Beside the agriculture, tourism is the most profitable activity in the region and it’s important to highlight that it only has a long-term possibility of success if it keeps going green. The fast and easy tourism that makes changes in a short period of time, including landscape changes and new buildings is also fast and easy to destroy the cultural heritage and to destroy the interest of the visitors. And why? Because this kind of “industrial” tourism is standardizing the region and not focusing on its own characteristics like a specific culture, habits, architecture, landscape, resources…



How can this situation relate to Istria Region?

Park Istra is located in a remote area at the border with Croatia, just like the Azores are in the middle of the Atlantic Ocean. The number of inhabitants have been decreasing, since the youth are leaving to study or to find a job that fits them better and most of the people who stay here are already retired or work in the city during the day. This makes the region empty of people, inhabitants or visitors, since the inhabitants are not here anymore, the visitors can not come without a support or a local community.


Hereupon, the development of this region is especially important in the matter of avoiding desertification of a rural area, protecting the cultural heritage and perceiving the non-used resources of the countryside as an advantage and not as something negative to point at.

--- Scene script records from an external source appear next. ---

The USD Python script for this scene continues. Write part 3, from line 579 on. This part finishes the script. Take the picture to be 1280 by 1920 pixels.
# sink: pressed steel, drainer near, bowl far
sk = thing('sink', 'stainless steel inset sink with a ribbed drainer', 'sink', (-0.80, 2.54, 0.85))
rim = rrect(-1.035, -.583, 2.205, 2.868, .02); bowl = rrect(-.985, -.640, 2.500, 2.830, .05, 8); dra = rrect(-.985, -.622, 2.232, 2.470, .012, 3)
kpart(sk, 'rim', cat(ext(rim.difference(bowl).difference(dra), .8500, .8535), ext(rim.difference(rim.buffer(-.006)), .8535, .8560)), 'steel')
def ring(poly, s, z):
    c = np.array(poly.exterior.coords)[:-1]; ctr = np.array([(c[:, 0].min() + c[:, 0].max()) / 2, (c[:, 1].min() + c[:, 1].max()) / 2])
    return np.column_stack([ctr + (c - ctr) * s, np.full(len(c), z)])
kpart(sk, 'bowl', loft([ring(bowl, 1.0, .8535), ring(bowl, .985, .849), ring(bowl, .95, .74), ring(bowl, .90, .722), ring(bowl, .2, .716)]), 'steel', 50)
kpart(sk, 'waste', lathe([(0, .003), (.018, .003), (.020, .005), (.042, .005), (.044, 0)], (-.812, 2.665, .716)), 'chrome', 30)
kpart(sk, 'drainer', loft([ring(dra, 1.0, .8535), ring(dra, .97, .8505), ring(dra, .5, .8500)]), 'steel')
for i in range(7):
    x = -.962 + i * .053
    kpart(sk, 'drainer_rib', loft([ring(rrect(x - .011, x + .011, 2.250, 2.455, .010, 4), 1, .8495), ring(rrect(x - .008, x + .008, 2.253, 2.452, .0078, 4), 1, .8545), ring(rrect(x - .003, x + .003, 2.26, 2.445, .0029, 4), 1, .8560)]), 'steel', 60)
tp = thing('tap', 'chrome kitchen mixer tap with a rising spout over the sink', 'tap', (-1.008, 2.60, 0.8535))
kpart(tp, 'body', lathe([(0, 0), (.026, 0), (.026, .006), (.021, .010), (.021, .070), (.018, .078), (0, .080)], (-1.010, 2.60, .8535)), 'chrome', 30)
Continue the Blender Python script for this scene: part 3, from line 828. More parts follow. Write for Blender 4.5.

Since nowadays the concept of travelling and knowing new places is getting so popular and people are more and more curious about other cultures and countries, the number of people going around have increased significantly and the concern about green ways of doing it as well. Slovenia is very well known as one of the greenest European countries with 60% of non-urbanized areas, being a country that offers one of the most sustainable lifestyles not only for the locals but for the visitors as well, investing in green low-scale tourism as a source of profit. This is actually very clever for a small country to do, as getting too famous would provoke an invasion of tourists and consequently a decrease of the quality of life to the local community, an overuse of the resources and destroying the tourist potentials.

So, the resources in Istria Region should be better used in a way to improve the quality of life and revive the area again. Azores are actually a great example how it is to succeed and become one of the best destinations to go to while never forgetting to keep it small enough.